Interest in war films fluctuated with time, and they were often released to coincide with war anniversaries. Compared to a number of generally anti-war films such as What Price Glory? (1926), Sergent York was slightly different; a biopic of the United States’ most decorated soldier, it remained reasonably faithful to the true story, earning Gary Cooper an Academy Award for best actor in 1941. It is somewhat ironic that within a few months of the release of the film, the United States would once again embark on a world war.
Paths of Glory was a 1957 film by Stanley Kubrik. With a typically anti-war stance, it was a dramatised version of the real-life trial of four French soldiers who were selected at random for execution after a failed mutiny in the wake of the disastrous Nivelle campaign of spring 1917. In France this film was regarded as an insult to the country’s contemporary involvement in the Franco-Algerian wars, and it was not released to the public until 1975. This particular poster carries the rare ‘Passed by Censor’ stamp.

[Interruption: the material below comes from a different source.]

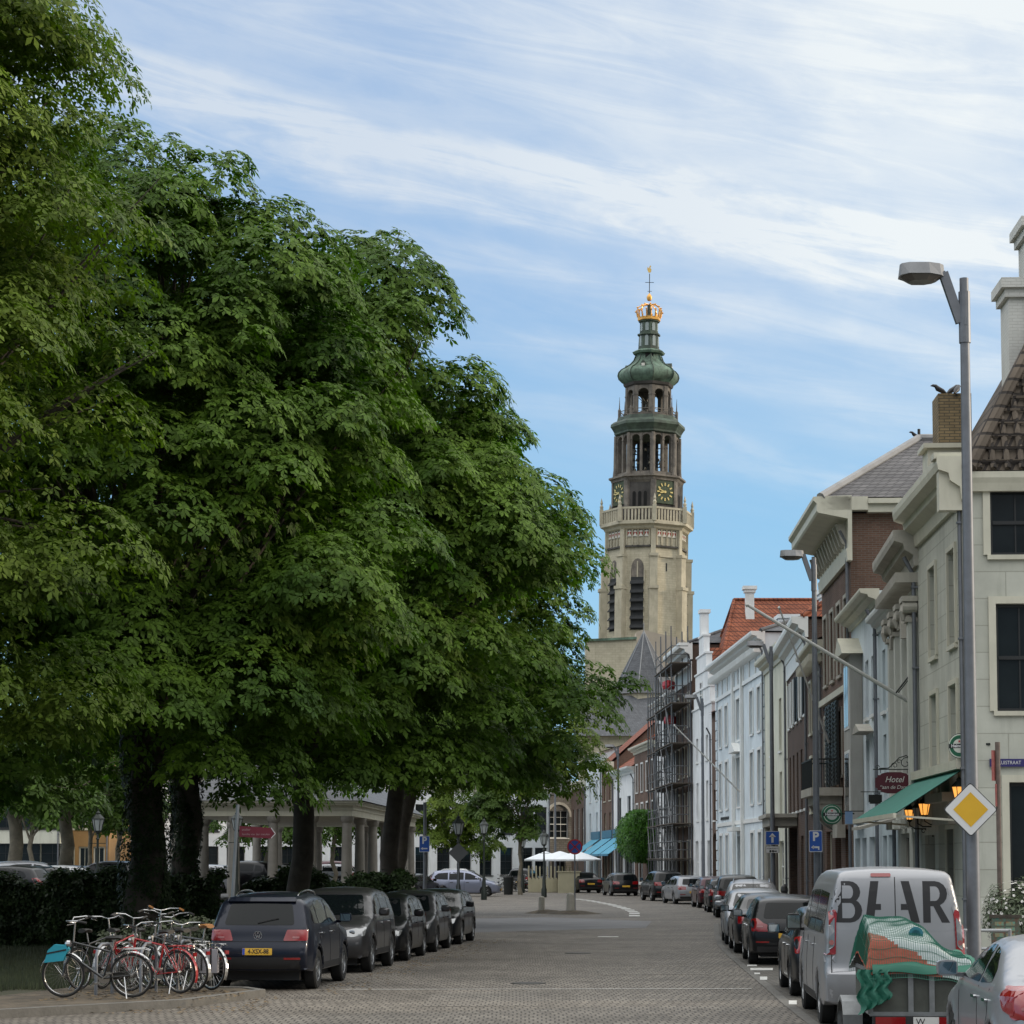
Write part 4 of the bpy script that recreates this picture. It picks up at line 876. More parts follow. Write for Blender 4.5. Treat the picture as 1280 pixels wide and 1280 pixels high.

Most films about the Great War made since the 1920s have been of a critical or anti-military nature but this film, based on a book written in 1938 by American screenwriter Dalton Trumbo (1905–1976), took this stance to a new level. It is a virulently anti-war story about a young soldier, Joe Bonham, left deaf, blind, dumb and quadriplegic after being hit by a shell. It was broadcast as a radio play in 1940, and adapted for the screen in 1971 in the midst of the United States’ unpopular involvement in the Vietnam War. The stage play, first adapted in 1982, has since been performed worldwide.